Elle rappelle que la France avait déjà été épinglée en février par le Comité des droits de l’enfant de l’ONU, qui a estimé qu’elle avait « violé les droits des enfants français détenus en Syrie en omettant de les rapatrier ».
Me Dosé demande le rapatriement de toutes les femmes et enfants restants : « En trois opérations, c’est fait », estime-t-elle.
Pour autant, la CEDH n’a pas consacré avec cet arrêt un droit systématique au rapatriement des nationaux, notamment liés au jihadisme : « La Cour considère que les citoyens français retenus dans les camps du nord-est de la Syrie ne sont pas fondés à réclamer le bénéfice d’un droit général au rapatriement », précise la juridiction.

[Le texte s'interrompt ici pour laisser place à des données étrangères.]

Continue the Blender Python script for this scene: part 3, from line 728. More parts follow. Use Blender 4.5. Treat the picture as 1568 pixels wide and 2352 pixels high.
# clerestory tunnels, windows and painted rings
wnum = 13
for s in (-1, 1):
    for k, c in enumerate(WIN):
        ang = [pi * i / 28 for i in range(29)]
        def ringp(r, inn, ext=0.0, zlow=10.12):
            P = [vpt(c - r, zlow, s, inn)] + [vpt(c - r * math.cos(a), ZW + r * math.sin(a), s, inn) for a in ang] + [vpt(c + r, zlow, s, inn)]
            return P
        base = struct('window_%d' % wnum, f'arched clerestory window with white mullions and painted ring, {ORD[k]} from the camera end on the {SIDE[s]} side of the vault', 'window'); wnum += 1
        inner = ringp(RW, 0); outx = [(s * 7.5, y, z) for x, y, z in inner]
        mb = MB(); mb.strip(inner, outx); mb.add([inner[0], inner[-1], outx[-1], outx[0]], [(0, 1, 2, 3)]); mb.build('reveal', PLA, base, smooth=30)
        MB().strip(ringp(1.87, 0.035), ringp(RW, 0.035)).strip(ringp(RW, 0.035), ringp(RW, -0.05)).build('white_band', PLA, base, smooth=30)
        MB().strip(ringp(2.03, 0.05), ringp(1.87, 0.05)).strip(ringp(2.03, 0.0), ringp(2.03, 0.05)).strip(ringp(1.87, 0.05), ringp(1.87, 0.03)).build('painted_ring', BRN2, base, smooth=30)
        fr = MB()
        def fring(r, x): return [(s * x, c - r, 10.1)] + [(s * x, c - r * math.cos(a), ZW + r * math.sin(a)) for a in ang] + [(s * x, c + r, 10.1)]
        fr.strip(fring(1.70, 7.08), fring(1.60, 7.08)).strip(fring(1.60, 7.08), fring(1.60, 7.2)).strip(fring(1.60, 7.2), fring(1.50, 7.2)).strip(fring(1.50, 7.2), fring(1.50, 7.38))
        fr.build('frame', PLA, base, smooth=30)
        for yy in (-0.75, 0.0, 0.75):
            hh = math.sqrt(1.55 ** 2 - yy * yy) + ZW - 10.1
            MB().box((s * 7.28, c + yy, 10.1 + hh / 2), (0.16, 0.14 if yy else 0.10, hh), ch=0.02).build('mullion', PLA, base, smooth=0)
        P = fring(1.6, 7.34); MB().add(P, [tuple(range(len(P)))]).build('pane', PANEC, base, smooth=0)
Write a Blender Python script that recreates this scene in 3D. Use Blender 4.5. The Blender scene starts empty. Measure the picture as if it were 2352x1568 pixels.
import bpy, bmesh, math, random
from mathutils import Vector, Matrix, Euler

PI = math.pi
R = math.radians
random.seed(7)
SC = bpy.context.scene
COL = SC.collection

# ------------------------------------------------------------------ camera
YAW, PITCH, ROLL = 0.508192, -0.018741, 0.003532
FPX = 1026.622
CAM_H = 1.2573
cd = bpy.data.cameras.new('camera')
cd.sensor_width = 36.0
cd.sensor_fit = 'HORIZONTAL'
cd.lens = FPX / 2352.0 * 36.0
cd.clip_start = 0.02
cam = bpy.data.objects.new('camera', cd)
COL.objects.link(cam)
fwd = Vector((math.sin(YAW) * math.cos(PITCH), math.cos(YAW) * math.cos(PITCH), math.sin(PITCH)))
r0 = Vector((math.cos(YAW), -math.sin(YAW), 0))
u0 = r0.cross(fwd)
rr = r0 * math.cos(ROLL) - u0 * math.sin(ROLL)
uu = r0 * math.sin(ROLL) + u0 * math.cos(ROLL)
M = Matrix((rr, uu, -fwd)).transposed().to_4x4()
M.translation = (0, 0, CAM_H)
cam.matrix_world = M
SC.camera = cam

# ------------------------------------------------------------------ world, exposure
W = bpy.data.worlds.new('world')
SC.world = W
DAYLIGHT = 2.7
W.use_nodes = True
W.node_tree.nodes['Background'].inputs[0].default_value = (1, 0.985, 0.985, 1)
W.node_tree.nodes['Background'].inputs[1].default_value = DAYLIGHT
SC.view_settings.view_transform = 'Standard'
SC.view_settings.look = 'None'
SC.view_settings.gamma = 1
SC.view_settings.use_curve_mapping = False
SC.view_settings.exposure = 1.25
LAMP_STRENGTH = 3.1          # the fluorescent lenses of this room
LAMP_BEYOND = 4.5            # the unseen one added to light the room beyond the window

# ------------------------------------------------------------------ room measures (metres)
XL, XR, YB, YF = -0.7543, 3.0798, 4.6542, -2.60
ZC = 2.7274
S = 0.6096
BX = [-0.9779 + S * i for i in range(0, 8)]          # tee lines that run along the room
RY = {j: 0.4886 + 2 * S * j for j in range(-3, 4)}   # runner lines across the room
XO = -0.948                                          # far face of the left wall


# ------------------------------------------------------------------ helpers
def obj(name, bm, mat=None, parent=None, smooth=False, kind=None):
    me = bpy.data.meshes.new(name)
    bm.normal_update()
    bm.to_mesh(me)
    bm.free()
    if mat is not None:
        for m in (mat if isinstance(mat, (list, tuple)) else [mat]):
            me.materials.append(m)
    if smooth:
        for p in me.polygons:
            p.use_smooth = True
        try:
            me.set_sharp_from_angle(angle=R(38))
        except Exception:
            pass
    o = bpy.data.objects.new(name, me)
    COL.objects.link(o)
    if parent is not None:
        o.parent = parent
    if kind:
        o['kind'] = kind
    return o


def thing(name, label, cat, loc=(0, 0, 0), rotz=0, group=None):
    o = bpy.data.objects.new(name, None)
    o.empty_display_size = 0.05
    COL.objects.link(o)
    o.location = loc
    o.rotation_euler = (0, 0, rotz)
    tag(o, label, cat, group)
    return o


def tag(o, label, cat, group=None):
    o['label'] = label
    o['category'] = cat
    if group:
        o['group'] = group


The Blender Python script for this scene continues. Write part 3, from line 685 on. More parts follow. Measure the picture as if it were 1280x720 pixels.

En revanche, elle peut avoir à le faire lors de « circonstances exceptionnelles », comme lorsque « l’intégrité physique » est en jeu ou qu’un enfant se trouve « dans une situation de grande vulnérabilité », comme c’est le cas dans le dossier présent.
Près de 250 enfants français dans des camps en Syrie
Cet arrêt, qui vise au premier chef la France, concerne également les autres pays membres du Conseil de l’Europe et leurs ressortissants détenus en Syrie. À la lecture de l’arrêt par le président de la CEDH Robert Spano, outre la représentante de la France, des représentants d’autres pays (Danemark, Suède, Royaume-Uni, Norvège, Pays-Bas, Espagne) étaient ainsi présents.
Ailleurs en Europe, des pays comme l’Allemagne ou la Belgique ont déjà récupéré la plus grande partie de leurs jihadistes. De son côté, au grand dam des familles et des ONG, Paris a longtemps privilégié le « cas par cas ».
Mais début juillet, la France a fait revenir 35 mineurs et 16 mères, premier rapatriement massif depuis la chute en 2019 du « califat » du groupe État islamique. Jusqu’alors, seuls quelques enfants avaient été ramenés.
« On n’a pas attendu la décision de la CEDH pour avancer », a réagi le porte-parole du gouvernement français, Olivier Véran, après l’arrêt de la Cour. « Nous avons déjà fait évoluer les règles d’examen et de rapatriement des ressortissants français qui sont encore dans le nord-est de la Syrie. Chaque dossier, chaque situation humaine au fond fait l’objet d’un examen attentif minutieux », a-t-il insisté.
Pour Wassim Nasr, la France a opéré un changement de politique cet été avec ces rapatriements massifs, mais aussi parce que jusqu’à présent les enfants n’étaient pas rapatriés avec leurs mères.
Aujourd’hui, il reste encore une centaine de femmes et près de 250 enfants français dans des camps en Syrie.
« D’après des sources proches du dossier, les rapatriements vont s’accélérer si les conditions sécuritaires sont favorables », ajoute Wassim Nasr. En effet, ces opérations de rapatriement, qui ne sont pas des extraditions à proprement parler (via la Turquie), nécessitent que des avions puissent se poser quelques minutes pour embarquer les passagers avant de redécoller.
Or le nord-est de la Syrie est en proie à une multiplication des attaques de l’EI, y compris à proximité des camps dans lesquels se trouvent ces enfants Français de familles jihadistes.